Everything starts with a new Carbo-Titanium and Carbo-Triax monocoque, engineered for rigidity without weight. Pagani then designed every surface to eliminate visual noise. The windshield is lower. The side glass curves with the flow. The transparent removable roof creates an unbroken line from nose to tail — a teardrop silhouette sculpted by CFD, not committee.
Even the tail — long and clean — is a rejection of the trend toward functional clutter. There are no wild spoilers. No angry splitters. Just air channels tucked beneath and around the body, working in silence.

The Powerplant: A Hammer in Silk Gloves
Of course, form without fury is just sculpture. That’s not what this is.
Underneath that hand-finished rear clamshell lives the familiar monster: a 5,980cc twin-turbo Pagani V12, developed with Mercedes-AMG but tuned to Pagani’s own standards. The numbers are delicious:
- 864 HP at 6,000 rpm
- 1,100 Nm (811 lb-ft) of torque starting at 2,800 rpm
- 7-speed Pagani by Xtrac gearbox — available in AMT or a true manual
That last bit matters. You can spec this car with a manual transmission. No paddle nonsense. No double-clutch perfection. Just raw, mechanical exhilaration under your left foot and fingertips. It’s a transmission for the few who still know how to bleed a clutch at redline and grin through it.
And the noise? A six-way titanium exhaust setup ensures it doesn’t just go fast — it sounds fast. Four ceramic-coated upper outlets harmonize with two low-mounted titanium screamers to deliver a tone that’s equal parts opera and cannon fire.
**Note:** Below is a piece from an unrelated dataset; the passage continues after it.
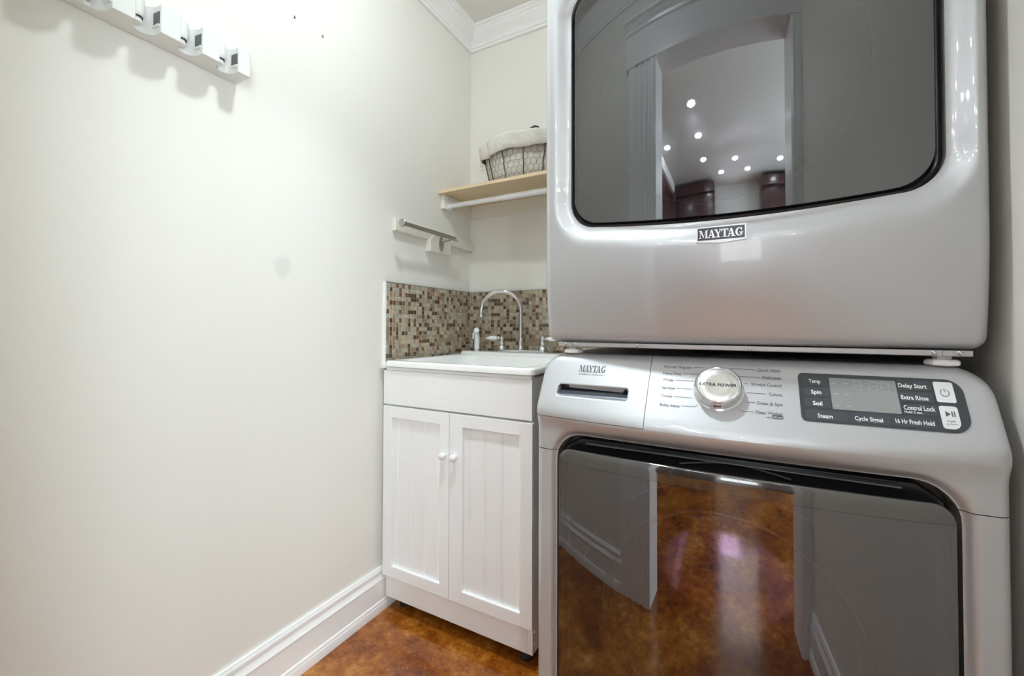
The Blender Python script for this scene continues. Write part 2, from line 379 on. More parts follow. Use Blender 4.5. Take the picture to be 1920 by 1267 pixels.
# ------------------------------------------------------------------ appliances
X0, HW = -.034, .343
def w_raw(x, z):
    q = (x-X0)/HW; b = max(0, 1-q*q)
    zb = .848-.010*b; Yb = .800-.026*b; Yt = .862+.008*b; Yf = .812-.016*b
    if z >= zb: return Yb+(Yt-Yb)*(z-zb)/(.958-zb)
    t = min(1, (zb-z)/.036); t = t*t*(3-2*t); return Yb+(Yf-Yb)*t
def WF(x, z): return sum(w_raw(x, z+k*.003) for k in (-4, -3, -2, -1, 0, 1, 2, 3, 4))/9
def DF(x, z):
    q = (x-X0)/HW; b = max(0, 1-q*q)
    t = max(0, min(1, (1.175-z)/.185))
    return .849-.030*b+(.016+.018*b)*t*t
def loop(x0, x1, zlo, zhi, rb, rt, nc=9, nx=44, nz=110):
    """rounded rectangle; zlo/zhi may be functions of x. Same point count for any size."""
    fl = zlo if callable(zlo) else (lambda x: zlo); fh = zhi if callable(zhi) else (lambda x: zhi)
    P = []
    def arc(cx, cz, a0, r):
        for k in range(nc):
            a = math.radians(a0+90*k/nc); P.append((cx+r*math.cos(a), cz+r*math.sin(a)))
    arc(x0+rb, fl(x0+rb)+rb, 180, rb)
    for k in range(nx): x = x0+rb+(x1-x0-2*rb)*k/nx; P.append((x, fl(x)))
    arc(x1-rb, fl(x1-rb)+rb, 270, rb)
    za, zb = fl(x1-rb)+rb, fh(x1-rt)-rt
    for k in range(nz): P.append((x1, za+(zb-za)*k/nz))
    arc(x1-rt, fh(x1-rt)-rt, 0, rt)
    for k in range(nx): x = x1-rt-(x1-x0-2*rt)*k/nx; P.append((x, fh(x)))
    arc(x0+rt, fh(x0+rt)-rt, 90, rt)
    za, zb = fh(x0+rt)-rt, fl(x0+rb)+rb
    for k in range(nz): P.append((x0, za+(zb-za)*k/nz))
    return P
def near_dist(px, pz, P, k, span=60):
    N = len(P); best = 9.0
    for j in range(k-span, k+span):
        ax, az = P[j % N]; bx, bz = P[(j+1) % N]; dx, dz = bx-ax, bz-az
        q = dx*dx+dz*dz
        t = 0 if q == 0 else max(0, min(1, ((px-ax)*dx+(pz-az)*dz)/q))
        d = (px-ax-t*dx)**2+(pz-az-t*dz)**2
        if d < best: best = d
    return math.sqrt(best)
def ring_front(inner, outer, F, K, lipw, lipd, rout, recess):
    N = len(inner); V = []; ts = [.5-.5*math.cos(math.pi*k/K) for k in range(K+1)]
    rows = []
    for e in (recess, recess*.45, .004):            # wall of the recess, deepest first
        rows.append([(x, F(x, z)+lipd+e, z) for x, z in inner])
    for t in ts:
        row = []
        for ix, ((a, b), (c, d)) in enumerate(zip(inner, outer)):
            x, z = a+(c-a)*t, b+(d-b)*t; L = math.hypot(c-a, d-b)
            y = F(x, z); di = near_dist(x, z, inner, ix); do = near_dist(x, z, outer, ix)
            if di < lipw: s_ = 1-di/lipw; y += lipd*s_*s_*(3-2*s_)
            if do < rout: s_ = (rout-do)/rout; y += rout*(1-math.sqrt(max(0, 1-s_*s_)))
            row.append((x, y, z))
        rows.append(row)
    m = MB(); R = len(rows)
    v = [p for r in rows for p in r]
    f = [(i*N+k, i*N+(k+1) % N, (i+1)*N+(k+1) % N, (i+1)*N+k) for i in range(R-1) for k in range(N)]
    m.add(v, f); return m, rows[-1]
def shell(last, back):
    N = len(last); m = MB(); v = list(last)+[(x, back, z) for x, y, z in last]
    m.add(v, [(k, (k+1) % N, N+(k+1) % N, N+k) for k in range(N)]+[tuple(range(N, 2*N))]); return m
def to_bm(m):
    me = bpy.data.meshes.new('tmp'); me.from_pydata(m.v, [], m.f); bm = bmesh.new(); bm.from_mesh(me); bpy.data.meshes.remove(me)
    bmesh.ops.recalc_face_normals(bm, faces=bm.faces)
    return bm
def cut(bm, co, no):
    bmesh.ops.bisect_plane(bm, geom=bm.verts[:]+bm.edges[:]+bm.faces[:], plane_co=co, plane_no=no, dist=1e-6)
def bm_part(bm, keep, name, m, parent, angle=40):
    b2 = bm.copy()
    bmesh.ops.delete(b2, geom=[f for f in b2.faces if not keep(f.calc_center_median())], context='FACES')
    me = bpy.data.meshes.new(name); b2.to_mesh(me); b2.free()
    return link(name, me, m, parent, smooth=True, angle=angle)
def patch(poly, F, eps, name, m, parent, thick=0.0, nx=10):
    """flat polygon (x, z) laid on a curved face y = F(x, z), eps in front of it."""
    bm = bmesh.new(); vs = [bm.verts.new((p[0], 0, p[1])) for p in poly]; bm.faces.new(vs)
    xs = [p[0] for p in poly]
    for k in range(1, nx): cut(bm, (min(xs)+(max(xs)-min(xs))*k/nx, 0, 0), (1, 0, 0))
    bm.normal_update(); bm.faces.ensure_lookup_table()
    if bm.faces[0].normal.y > 0: bmesh.ops.reverse_faces(bm, faces=bm.faces)
    if thick:
        r = bmesh.ops.extrude_face_region(bm, geom=bm.faces[:])
        top = [v for v in r['geom'] if isinstance(v, bmesh.types.BMVert)]
        for v in bm.verts: v.co.y = F(v.co.x, v.co.z)-eps
        for v in top: v.co.y -= thick
        bmesh.ops.recalc_face_normals(bm, faces=bm.faces)
    else:
        for v in bm.verts: v.co.y = F(v.co.x, v.co.z)-eps
    me = bpy.data.meshes.new(name); bm.to_mesh(me); bm.free()
    return link(name, me, m, parent)
def strip_line(pts, F, w_, name, m, parent, eps=.0004):
    b = MB()
    for (a, c) in zip(pts[:-1], pts[1:]):
        d = Vector((c[0]-a[0], c[1]-a[1])); n = Vector((-d.y, d.x)).normalized()*w_/2; q = []
        for p, s_ in ((a, 1), (c, 1), (c, -1), (a, -1)):
            x, z = p[0]+n.x*s_, p[1]+n.y*s_; q.append((x, F(x, z)-eps, z))
        b.add(q, [(0, 1, 2, 3)])
    return b.build(name, m, parent)
_fc = bpy.data.curves.new('f', 'FONT'); _fo = bpy.data.objects.new('f', _fc); COL.objects.link(_fo)
def text_mesh(body, offset=0.0):
    _fc.body = body; _fc.size = 1.0; _fc.offset = offset; _fc.resolution_u = 3
    dg = bpy.context.evaluated_depsgraph_get(); dg.update()
    return bpy.data.meshes.new_from_object(_fo.evaluated_get(dg))
def put_text(body, x0, x1, zmid, cap, F, name, m, parent, eps=.0006, offset=0.0, skew=0.0):
    me = text_mesh(body, offset)
    xs = [v.co.x for v in me.vertices]; a, b = min(xs), max(xs)
    cz = .36                                         # middle of a capital in font units
    for v in me.vertices:
        z = zmid+(v.co.y-cz)*cap/.72; x = x0+(v.co.x-a)*(x1-x0)/(b-a)+skew*(z-zmid)
        v.co = (x, F(x, z)-eps, z)
    return link(name, me, m, parent)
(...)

Interior: Crafted, Not Manufactured
Step inside and you’ll swear you’re in a jeweler’s workshop. The cabin is a cocktail of old-world craftsmanship and obsessive material engineering.
Leathers are hammered, stitched by hand, and paired with solid-milled aluminum switchgear polished until it glows. Every dial and toggle feels like it came off an E-Type track car — not because Pagani is copying the past, but because they understand its tactile soul.
The steering wheel is a sculpture: carbon fiber frame, mahogany grips, aluminum rivets hand-set like horological gems. The gear lever sits exposed, open-gated, and proudly mechanical — the kind of detail that doesn’t belong in an EV future.
Then there’s the embroidery: a custom fabric developed just for the Codalunga, stitched with over 450,000 individual threads. It borrows its pattern from Pagani’s iconic four-exhaust motif — a subtle nod to heritage disguised as haute couture.
Engineering for the Few, Not the Many
The underpinnings are Pagani’s typical exercise in technical overkill:
- Double wishbone suspension, forged aluminum
- Variable-rate springs, coaxial shocks
- Pagani by Brembo carbon-ceramic brakes
- Avional monoblock wheels
- Pirelli Trofeo R tires
Grip isn’t optional. It’s a requirement — because this car was built not just to look clean, but to drive dirty. The Codalunga Speedster isn’t a showpiece. It’s a tool, forged for owners who don’t just collect horsepower — they unleash it.

Grandi Complicazioni: Where Dreams Go to Get Engineered
This project was born under Pagani’s Grandi Complicazioni division — a low-volume skunkworks dedicated to the ultra-rare and deeply personal. Like the world of haute horlogerie, these are creations too intricate for mass production and too bold for mainstream thinking.
Each of the ten Codalunga Speedsters will be built from scratch in direct collaboration with the owner. No paint codes. No trim packages. Just dreams, sketches, and the mad science of Horacio Pagani’s inner circle.
“We don’t design cars,” Pagani says. “We listen to them.”

Final Word: An Anti-Supercar in a Supercar World
The Huayra Codalunga Speedster isn’t just the next installment in Pagani’s hypercar saga. It’s a philosophical shift — a return to analog roots with modern firepower. It says no to excess for excess’s sake and yes to meaningful detail, driver focus, and raw connection.
It’s not for everyone. It’s not meant to be.
This is a car for the driver who shifts by feel, who reads apexes in muscle memory, and who still believes in the poetry of internal combustion.
Only ten people will get to own one.
The rest of us? We’ll just listen for the echo when it flies by — roof off, redline on.